• **DESCRIPTION OF THE TASK**: Leave out the pictures; transcribe all else exactly.

• **DATASET CONTENT**:

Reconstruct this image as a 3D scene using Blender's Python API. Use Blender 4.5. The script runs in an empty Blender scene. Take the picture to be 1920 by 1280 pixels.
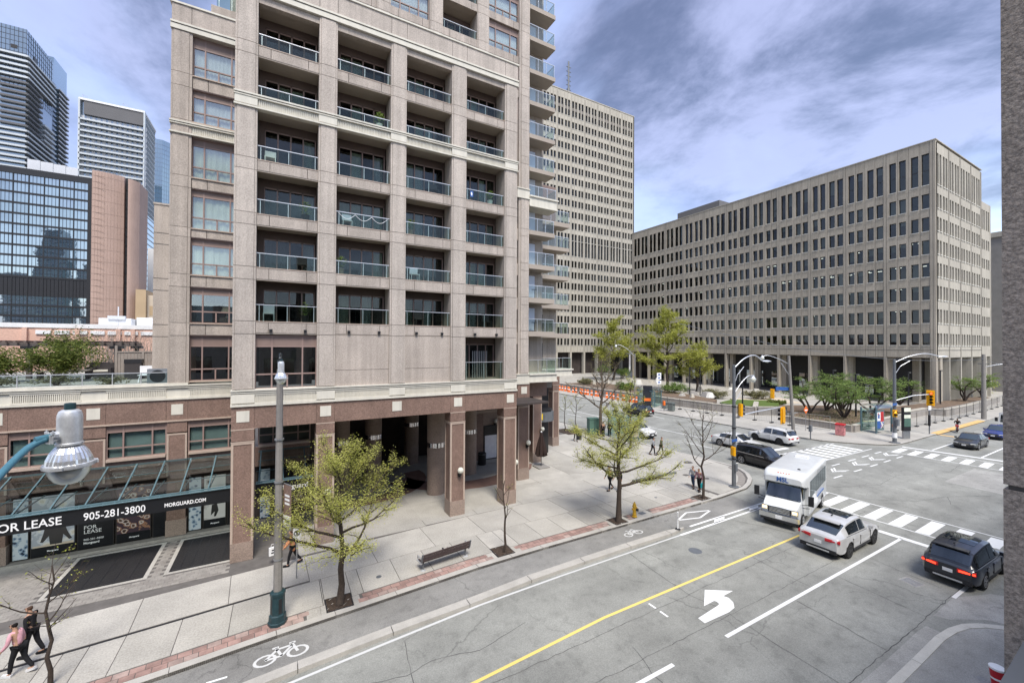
import bpy, bmesh, math, random
import numpy as np
from math import sin, cos, pi, radians, sqrt, atan2, hypot
from mathutils import Vector, Matrix
random.seed(7)
S = bpy.context.scene
COL = S.collection
# ------------------------------------------------------------------ camera, sky, sun, exposure
CAMZ = 10.5
cam = bpy.data.cameras.new('camera'); camo = bpy.data.objects.new('camera', cam); COL.objects.link(camo)
cam.sensor_fit = 'HORIZONTAL'; cam.sensor_width = 36.0; cam.lens = 771.58 / 1920 * 36.0
cam.clip_start = 0.05; cam.clip_end = 3000
_p, _r, _y = radians(0.5113), radians(0.2749), radians(60.552)
_f = Vector((cos(_y)*cos(_p), sin(_y)*cos(_p), sin(_p)))
_rt = Vector((sin(_y), -cos(_y), 0)); _up = _rt.cross(_f)
_r2 = cos(_r)*_rt + sin(_r)*_up; _u2 = _r2.cross(_f)
camo.matrix_world = Matrix(((_r2.x, _u2.x, -_f.x, 0), (_r2.y, _u2.y, -_f.y, 0), (_r2.z, _u2.z, -_f.z, CAMZ), (0, 0, 0, 1)))
S.camera = camo
SUN_EL, SUN_AZ = radians(57), atan2(-0.97, -0.22)      # the veiled sun stands high behind the camera
W = bpy.data.worlds.new('World'); S.world = W; W.use_nodes = True
def build_world():
    nt = W.node_tree; nt.nodes.clear(); N = nt.nodes.new; L = nt.links.new
    out = N('ShaderNodeOutputWorld'); add = N('ShaderNodeAddShader')
    bg = N('ShaderNodeBackground'); bg2 = N('ShaderNodeBackground')
    sky = N('ShaderNodeTexSky'); sky.sky_type = 'NISHITA'; sky.sun_disc = False
    sky.sun_elevation = SUN_EL; sky.sun_rotation = pi/2 - SUN_AZ
    L(sky.outputs[0], bg2.inputs[0]); bg2.inputs[1].default_value = 0.05
    tc = N('ShaderNodeTexCoord'); sep = N('ShaderNodeSeparateXYZ'); L(tc.outputs['Generated'], sep.inputs[0])
    zc = N('ShaderNodeMath'); zc.operation = 'MAXIMUM'; L(sep.outputs[2], zc.inputs[0]); zc.inputs[1].default_value = 0.0
    za = N('ShaderNodeMath'); za.operation = 'ADD'; L(zc.outputs[0], za.inputs[0]); za.inputs[1].default_value = 0.22
    dx = N('ShaderNodeMath'); dx.operation = 'DIVIDE'; L(sep.outputs[0], dx.inputs[0]); L(za.outputs[0], dx.inputs[1])
    dy = N('ShaderNodeMath'); dy.operation = 'DIVIDE'; L(sep.outputs[1], dy.inputs[0]); L(za.outputs[0], dy.inputs[1])
    cmb = N('ShaderNodeCombineXYZ'); L(dx.outputs[0], cmb.inputs[0]); L(dy.outputs[0], cmb.inputs[1])
    def noise(scale, detail, rough, dist, off, rotz=0, sc=(1, 1, 1)):
        m = N('ShaderNodeMapping'); L(cmb.outputs[0], m.inputs[0]); m.inputs[1].default_value = off; m.inputs[2].default_value = (0, 0, rotz); m.inputs[3].default_value = sc
        n = N('ShaderNodeTexNoise'); L(m.outputs[0], n.inputs['Vector'])
        n.inputs['Scale'].default_value = scale; n.inputs['Detail'].default_value = detail
        n.inputs['Roughness'].default_value = rough; n.inputs['Distortion'].default_value = dist
        return n.outputs[0]
    def ramp(x, pts):
        r = N('ShaderNodeValToRGB'); L(x, r.inputs[0]); e = r.color_ramp.elements
        while len(e) < len(pts): e.new(0.5)
        for k, (p, c) in enumerate(pts): e[k].position = p; e[k].color = (*c, 1)
        r.color_ramp.interpolation = 'EASE'
        return r.outputs[0]
    def mix(f, a, b):
        m = N('ShaderNodeMix'); m.data_type = 'RGBA'; L(f, m.inputs[0])
        for s, v in ((6, a), (7, b)):
            if isinstance(v, tuple): m.inputs[s].default_value = (*v, 1)
            else: L(v, m.inputs[s])
        return m.outputs[2]
    # thin cloud over blue: lavender-blue sheet with paler gaps, then grey cloud masses
    sheet = ramp(noise(1.1, 4, .5, .3, SKY_OFF1), SKY_SHEET)
    body = ramp(noise(.95, 7, .55, .45, SKY_OFF2, .5, (1.0, .72, 1)), SKY_MASKRAMP)
    fine = ramp(noise(2.3, 7, .62, .2, SKY_OFF3, .3, (1, .85, 1)), [(0.36, SKY_DARK), (0.60, SKY_MIDC)])
    c = mix(body, sheet, fine)
    # brighter, whiter low down where the cloud thins
    hz = ramp(zc.outputs[0], [(0.0, (1, 1, 1)), (0.10, (.62, .62, .62)), (0.30, (0, 0, 0))])
    c = mix(hz, c, mix(body, SKY_HOR, sheet))
    L(c, bg.inputs[0]); bg.inputs[1].default_value = SKY_STR
    L(bg.outputs[0], add.inputs[0]); L(bg2.outputs[0], add.inputs[1]); L(add.outputs[0], out.inputs[0])
SKY_STR = 0.46
SKY_OFF1, SKY_OFF2, SKY_OFF3 = (3.1, 1.7, 0), (6.6, 6.1, 0), (1.0, 5.3, 0)
SKY_SHEET = [(0.34, (.36, .41, .70)), (0.50, (.52, .61, .92)), (0.68, (.76, .92, 1.10))]
SKY_MASKRAMP = [(0.40, (0, 0, 0)), (0.60, (1, 1, 1))]
SKY_DARK, SKY_MIDC, SKY_HOR = (.085, .082, .145), (.43, .44, .655), (.98, 1.14, 1.24)
build_world()
sl = bpy.data.lights.new('sun', 'SUN'); sl.energy = 2.3; sl.angle = radians(22); sl.color = (1, .95, .88)
so = bpy.data.objects.new('sun', sl); COL.objects.link(so)
_sd = Vector((cos(SUN_EL)*cos(SUN_AZ), cos(SUN_EL)*sin(SUN_AZ), sin(SUN_EL)))
so.rotation_euler = (-_sd).to_track_quat('-Z', 'Y').to_euler(); so.location = (0, -20, 60)
S.view_settings.view_transform = 'Standard'; S.view_settings.look = 'None'
S.view_settings.exposure = 1.08; S.view_settings.gamma = 1.0; S.view_settings.use_curve_mapping = False
S.render.engine = 'CYCLES'
cy = S.cycles; cy.use_denoising = True; cy.max_bounces = 7; cy.diffuse_bounces = 3; cy.glossy_bounces = 3
cy.transmission_bounces = 3; cy.transparent_max_bounces = 12; cy.caustics_reflective = False; cy.caustics_refractive = False
try: cy.denoiser = 'OPENIMAGEDENOISE'
except Exception: pass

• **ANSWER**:
Reconstruct this image as a 3D scene using Blender's Python API. Use Blender 4.5. The script runs in an empty Blender scene. Take the picture to be 1920 by 1280 pixels.
import bpy, bmesh, math, random
import numpy as np
from math import sin, cos, pi, radians, sqrt, atan2, hypot
from mathutils import Vector, Matrix
random.seed(7)
S = bpy.context.scene
COL = S.collection
# ------------------------------------------------------------------ camera, sky, sun, exposure
CAMZ = 10.5
cam = bpy.data.cameras.new('camera'); camo = bpy.data.objects.new('camera', cam); COL.objects.link(camo)
cam.sensor_fit = 'HORIZONTAL'; cam.sensor_width = 36.0; cam.lens = 771.58 / 1920 * 36.0
cam.clip_start = 0.05; cam.clip_end = 3000
_p, _r, _y = radians(0.5113), radians(0.2749), radians(60.552)
_f = Vector((cos(_y)*cos(_p), sin(_y)*cos(_p), sin(_p)))
_rt = Vector((sin(_y), -cos(_y), 0)); _up = _rt.cross(_f)
_r2 = cos(_r)*_rt + sin(_r)*_up; _u2 = _r2.cross(_f)
camo.matrix_world = Matrix(((_r2.x, _u2.x, -_f.x, 0), (_r2.y, _u2.y, -_f.y, 0), (_r2.z, _u2.z, -_f.z, CAMZ), (0, 0, 0, 1)))
S.camera = camo
SUN_EL, SUN_AZ = radians(57), atan2(-0.97, -0.22)      # the veiled sun stands high behind the camera
W = bpy.data.worlds.new('World'); S.world = W; W.use_nodes = True
def build_world():
    nt = W.node_tree; nt.nodes.clear(); N = nt.nodes.new; L = nt.links.new
    out = N('ShaderNodeOutputWorld'); add = N('ShaderNodeAddShader')
    bg = N('ShaderNodeBackground'); bg2 = N('ShaderNodeBackground')
    sky = N('ShaderNodeTexSky'); sky.sky_type = 'NISHITA'; sky.sun_disc = False
    sky.sun_elevation = SUN_EL; sky.sun_rotation = pi/2 - SUN_AZ
    L(sky.outputs[0], bg2.inputs[0]); bg2.inputs[1].default_value = 0.05
    tc = N('ShaderNodeTexCoord'); sep = N('ShaderNodeSeparateXYZ'); L(tc.outputs['Generated'], sep.inputs[0])
    zc = N('ShaderNodeMath'); zc.operation = 'MAXIMUM'; L(sep.outputs[2], zc.inputs[0]); zc.inputs[1].default_value = 0.0
    za = N('ShaderNodeMath'); za.operation = 'ADD'; L(zc.outputs[0], za.inputs[0]); za.inputs[1].default_value = 0.22
    dx = N('ShaderNodeMath'); dx.operation = 'DIVIDE'; L(sep.outputs[0], dx.inputs[0]); L(za.outputs[0], dx.inputs[1])
    dy = N('ShaderNodeMath'); dy.operation = 'DIVIDE'; L(sep.outputs[1], dy.inputs[0]); L(za.outputs[0], dy.inputs[1])
    cmb = N('ShaderNodeCombineXYZ'); L(dx.outputs[0], cmb.inputs[0]); L(dy.outputs[0], cmb.inputs[1])
    def noise(scale, detail, rough, dist, off, rotz=0, sc=(1, 1, 1)):
        m = N('ShaderNodeMapping'); L(cmb.outputs[0], m.inputs[0]); m.inputs[1].default_value = off; m.inputs[2].default_value = (0, 0, rotz); m.inputs[3].default_value = sc
        n = N('ShaderNodeTexNoise'); L(m.outputs[0], n.inputs['Vector'])
        n.inputs['Scale'].default_value = scale; n.inputs['Detail'].default_value = detail
        n.inputs['Roughness'].default_value = rough; n.inputs['Distortion'].default_value = dist
        return n.outputs[0]
    def ramp(x, pts):
        r = N('ShaderNodeValToRGB'); L(x, r.inputs[0]); e = r.color_ramp.elements
        while len(e) < len(pts): e.new(0.5)
        for k, (p, c) in enumerate(pts): e[k].position = p; e[k].color = (*c, 1)
        r.color_ramp.interpolation = 'EASE'
        return r.outputs[0]
    def mix(f, a, b):
        m = N('ShaderNodeMix'); m.data_type = 'RGBA'; L(f, m.inputs[0])
        for s, v in ((6, a), (7, b)):
            if isinstance(v, tuple): m.inputs[s].default_value = (*v, 1)
            else: L(v, m.inputs[s])
        return m.outputs[2]
    # thin cloud over blue: lavender-blue sheet with paler gaps, then grey cloud masses
    sheet = ramp(noise(1.1, 4, .5, .3, SKY_OFF1), SKY_SHEET)
    body = ramp(noise(.95, 7, .55, .45, SKY_OFF2, .5, (1.0, .72, 1)), SKY_MASKRAMP)
    fine = ramp(noise(2.3, 7, .62, .2, SKY_OFF3, .3, (1, .85, 1)), [(0.36, SKY_DARK), (0.60, SKY_MIDC)])
    c = mix(body, sheet, fine)
    # brighter, whiter low down where the cloud thins
    hz = ramp(zc.outputs[0], [(0.0, (1, 1, 1)), (0.10, (.62, .62, .62)), (0.30, (0, 0, 0))])
    c = mix(hz, c, mix(body, SKY_HOR, sheet))
    L(c, bg.inputs[0]); bg.inputs[1].default_value = SKY_STR
    L(bg.outputs[0], add.inputs[0]); L(bg2.outputs[0], add.inputs[1]); L(add.outputs[0], out.inputs[0])
SKY_STR = 0.46
SKY_OFF1, SKY_OFF2, SKY_OFF3 = (3.1, 1.7, 0), (6.6, 6.1, 0), (1.0, 5.3, 0)
SKY_SHEET = [(0.34, (.36, .41, .70)), (0.50, (.52, .61, .92)), (0.68, (.76, .92, 1.10))]
SKY_MASKRAMP = [(0.40, (0, 0, 0)), (0.60, (1, 1, 1))]
SKY_DARK, SKY_MIDC, SKY_HOR = (.085, .082, .145), (.43, .44, .655), (.98, 1.14, 1.24)
build_world()
sl = bpy.data.lights.new('sun', 'SUN'); sl.energy = 2.3; sl.angle = radians(22); sl.color = (1, .95, .88)
so = bpy.data.objects.new('sun', sl); COL.objects.link(so)
_sd = Vector((cos(SUN_EL)*cos(SUN_AZ), cos(SUN_EL)*sin(SUN_AZ), sin(SUN_EL)))
so.rotation_euler = (-_sd).to_track_quat('-Z', 'Y').to_euler(); so.location = (0, -20, 60)
S.view_settings.view_transform = 'Standard'; S.view_settings.look = 'None'
S.view_settings.exposure = 1.08; S.view_settings.gamma = 1.0; S.view_settings.use_curve_mapping = False
S.render.engine = 'CYCLES'
cy = S.cycles; cy.use_denoising = True; cy.max_bounces = 7; cy.diffuse_bounces = 3; cy.glossy_bounces = 3
cy.transmission_bounces = 3; cy.transparent_max_bounces = 12; cy.caustics_reflective = False; cy.caustics_refractive = False
try: cy.denoiser = 'OPENIMAGEDENOISE'
except Exception: pass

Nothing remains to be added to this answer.